### [Written request]
Check every line of the entries for "picture", and copy the lines that hold it.

### [3D scene scripts]
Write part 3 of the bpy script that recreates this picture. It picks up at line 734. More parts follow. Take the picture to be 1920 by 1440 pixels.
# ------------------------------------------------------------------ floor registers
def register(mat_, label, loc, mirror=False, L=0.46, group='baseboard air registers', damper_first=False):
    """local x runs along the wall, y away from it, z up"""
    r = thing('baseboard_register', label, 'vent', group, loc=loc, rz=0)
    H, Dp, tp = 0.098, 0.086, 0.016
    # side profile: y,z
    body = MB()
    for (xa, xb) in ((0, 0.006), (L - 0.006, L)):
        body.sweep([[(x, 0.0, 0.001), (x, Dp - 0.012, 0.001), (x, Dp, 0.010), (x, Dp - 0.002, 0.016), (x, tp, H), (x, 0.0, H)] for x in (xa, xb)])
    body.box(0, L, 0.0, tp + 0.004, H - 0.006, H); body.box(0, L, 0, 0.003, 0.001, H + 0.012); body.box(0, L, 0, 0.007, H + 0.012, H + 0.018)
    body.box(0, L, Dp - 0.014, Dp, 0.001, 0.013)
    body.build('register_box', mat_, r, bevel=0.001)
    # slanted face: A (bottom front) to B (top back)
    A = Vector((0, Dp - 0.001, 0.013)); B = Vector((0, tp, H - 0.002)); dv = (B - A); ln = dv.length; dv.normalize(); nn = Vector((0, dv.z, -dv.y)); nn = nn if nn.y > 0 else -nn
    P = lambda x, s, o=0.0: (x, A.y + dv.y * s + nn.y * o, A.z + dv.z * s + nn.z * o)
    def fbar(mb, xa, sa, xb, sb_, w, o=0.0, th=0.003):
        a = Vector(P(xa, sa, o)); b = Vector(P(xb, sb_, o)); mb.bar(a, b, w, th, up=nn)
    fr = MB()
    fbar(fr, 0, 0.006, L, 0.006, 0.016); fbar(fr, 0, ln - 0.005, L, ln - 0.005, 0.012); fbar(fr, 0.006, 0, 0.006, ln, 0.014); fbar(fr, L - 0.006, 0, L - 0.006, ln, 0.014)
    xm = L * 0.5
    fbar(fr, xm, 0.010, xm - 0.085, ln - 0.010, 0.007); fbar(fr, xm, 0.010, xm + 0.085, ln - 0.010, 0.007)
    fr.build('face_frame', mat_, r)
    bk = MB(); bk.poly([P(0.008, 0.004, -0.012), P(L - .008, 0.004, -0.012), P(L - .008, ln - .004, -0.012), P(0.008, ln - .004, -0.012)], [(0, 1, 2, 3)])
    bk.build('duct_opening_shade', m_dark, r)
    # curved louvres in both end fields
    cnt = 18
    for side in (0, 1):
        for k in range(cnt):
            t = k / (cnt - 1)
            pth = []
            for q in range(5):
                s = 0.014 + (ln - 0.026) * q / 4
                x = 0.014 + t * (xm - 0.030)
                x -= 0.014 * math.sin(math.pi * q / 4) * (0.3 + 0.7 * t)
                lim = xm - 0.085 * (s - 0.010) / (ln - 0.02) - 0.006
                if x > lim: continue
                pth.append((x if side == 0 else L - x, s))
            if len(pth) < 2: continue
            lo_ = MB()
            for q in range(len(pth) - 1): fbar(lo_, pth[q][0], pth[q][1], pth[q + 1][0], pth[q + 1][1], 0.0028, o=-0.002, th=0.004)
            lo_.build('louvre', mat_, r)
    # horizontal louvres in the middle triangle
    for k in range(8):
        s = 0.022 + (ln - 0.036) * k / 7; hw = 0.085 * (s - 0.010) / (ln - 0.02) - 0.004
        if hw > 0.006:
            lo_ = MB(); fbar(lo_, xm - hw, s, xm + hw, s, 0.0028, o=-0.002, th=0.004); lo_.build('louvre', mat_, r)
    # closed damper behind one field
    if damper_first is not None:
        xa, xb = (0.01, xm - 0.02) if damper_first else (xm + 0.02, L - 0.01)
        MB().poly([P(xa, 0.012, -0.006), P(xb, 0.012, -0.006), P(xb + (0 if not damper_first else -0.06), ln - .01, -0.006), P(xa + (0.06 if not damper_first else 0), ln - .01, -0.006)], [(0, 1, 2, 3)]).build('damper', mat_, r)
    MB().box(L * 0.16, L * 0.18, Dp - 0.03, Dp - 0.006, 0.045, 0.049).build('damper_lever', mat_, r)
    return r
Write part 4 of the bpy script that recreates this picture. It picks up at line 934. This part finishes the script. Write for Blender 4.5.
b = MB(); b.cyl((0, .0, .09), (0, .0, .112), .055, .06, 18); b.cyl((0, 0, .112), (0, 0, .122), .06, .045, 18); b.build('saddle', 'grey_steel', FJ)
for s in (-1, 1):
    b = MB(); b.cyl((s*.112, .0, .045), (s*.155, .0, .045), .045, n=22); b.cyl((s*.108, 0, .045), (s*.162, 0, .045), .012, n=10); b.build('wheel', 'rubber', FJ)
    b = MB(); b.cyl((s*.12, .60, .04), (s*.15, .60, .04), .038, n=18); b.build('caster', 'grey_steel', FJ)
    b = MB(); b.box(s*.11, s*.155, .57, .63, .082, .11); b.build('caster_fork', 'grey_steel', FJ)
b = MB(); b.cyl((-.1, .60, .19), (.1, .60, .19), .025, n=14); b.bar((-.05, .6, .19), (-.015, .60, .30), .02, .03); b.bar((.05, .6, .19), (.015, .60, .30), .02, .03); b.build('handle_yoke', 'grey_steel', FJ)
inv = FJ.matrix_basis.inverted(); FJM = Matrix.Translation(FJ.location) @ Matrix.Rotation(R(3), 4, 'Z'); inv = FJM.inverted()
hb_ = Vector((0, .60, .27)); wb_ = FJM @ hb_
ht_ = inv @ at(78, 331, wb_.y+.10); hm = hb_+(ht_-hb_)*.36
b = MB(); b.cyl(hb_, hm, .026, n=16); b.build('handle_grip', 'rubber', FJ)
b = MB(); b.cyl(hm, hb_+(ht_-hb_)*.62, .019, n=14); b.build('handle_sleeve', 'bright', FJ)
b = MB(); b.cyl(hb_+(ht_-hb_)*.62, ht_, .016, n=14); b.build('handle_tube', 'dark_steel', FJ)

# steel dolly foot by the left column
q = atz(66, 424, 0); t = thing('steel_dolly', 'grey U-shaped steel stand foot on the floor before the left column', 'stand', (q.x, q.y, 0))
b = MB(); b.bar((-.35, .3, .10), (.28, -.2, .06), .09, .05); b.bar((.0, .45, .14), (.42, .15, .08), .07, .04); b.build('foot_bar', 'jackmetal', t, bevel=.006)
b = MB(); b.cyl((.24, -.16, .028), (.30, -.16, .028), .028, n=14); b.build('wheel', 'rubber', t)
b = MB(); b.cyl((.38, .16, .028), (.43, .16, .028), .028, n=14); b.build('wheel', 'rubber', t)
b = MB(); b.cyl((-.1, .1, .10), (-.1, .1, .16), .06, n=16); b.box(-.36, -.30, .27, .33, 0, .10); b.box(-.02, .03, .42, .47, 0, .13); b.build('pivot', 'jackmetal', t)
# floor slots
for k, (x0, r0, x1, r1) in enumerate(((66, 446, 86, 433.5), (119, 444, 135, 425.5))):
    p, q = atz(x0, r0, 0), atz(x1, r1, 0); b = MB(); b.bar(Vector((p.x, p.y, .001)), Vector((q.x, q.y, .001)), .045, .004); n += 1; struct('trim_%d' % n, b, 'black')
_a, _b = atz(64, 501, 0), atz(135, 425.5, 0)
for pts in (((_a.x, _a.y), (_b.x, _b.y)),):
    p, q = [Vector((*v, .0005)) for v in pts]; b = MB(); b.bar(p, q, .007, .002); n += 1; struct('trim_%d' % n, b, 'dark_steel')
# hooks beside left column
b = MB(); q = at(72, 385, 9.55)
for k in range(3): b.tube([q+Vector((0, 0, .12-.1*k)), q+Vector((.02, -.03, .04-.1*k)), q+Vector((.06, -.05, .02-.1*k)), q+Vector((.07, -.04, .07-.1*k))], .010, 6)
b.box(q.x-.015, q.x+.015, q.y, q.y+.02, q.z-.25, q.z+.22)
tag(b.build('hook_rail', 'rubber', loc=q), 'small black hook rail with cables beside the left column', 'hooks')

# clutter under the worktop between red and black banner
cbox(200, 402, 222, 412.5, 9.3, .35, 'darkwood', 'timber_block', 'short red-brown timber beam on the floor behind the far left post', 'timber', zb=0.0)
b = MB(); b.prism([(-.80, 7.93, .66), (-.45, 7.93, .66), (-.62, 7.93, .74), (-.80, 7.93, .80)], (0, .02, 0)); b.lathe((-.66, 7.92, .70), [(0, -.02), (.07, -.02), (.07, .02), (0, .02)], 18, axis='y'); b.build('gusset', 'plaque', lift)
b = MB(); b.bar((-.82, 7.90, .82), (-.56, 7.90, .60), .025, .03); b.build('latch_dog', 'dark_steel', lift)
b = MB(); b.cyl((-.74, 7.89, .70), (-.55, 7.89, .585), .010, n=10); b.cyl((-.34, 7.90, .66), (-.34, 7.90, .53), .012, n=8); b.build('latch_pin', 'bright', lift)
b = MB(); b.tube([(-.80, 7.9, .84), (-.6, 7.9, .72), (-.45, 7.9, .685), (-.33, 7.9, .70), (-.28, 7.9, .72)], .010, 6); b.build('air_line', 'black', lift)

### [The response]
Write part 3 of the bpy script that recreates this picture. It picks up at line 734. More parts follow. Take the picture to be 1920 by 1440 pixels.
Write part 4 of the bpy script that recreates this picture. It picks up at line 934. This part finishes the script. Write for Blender 4.5.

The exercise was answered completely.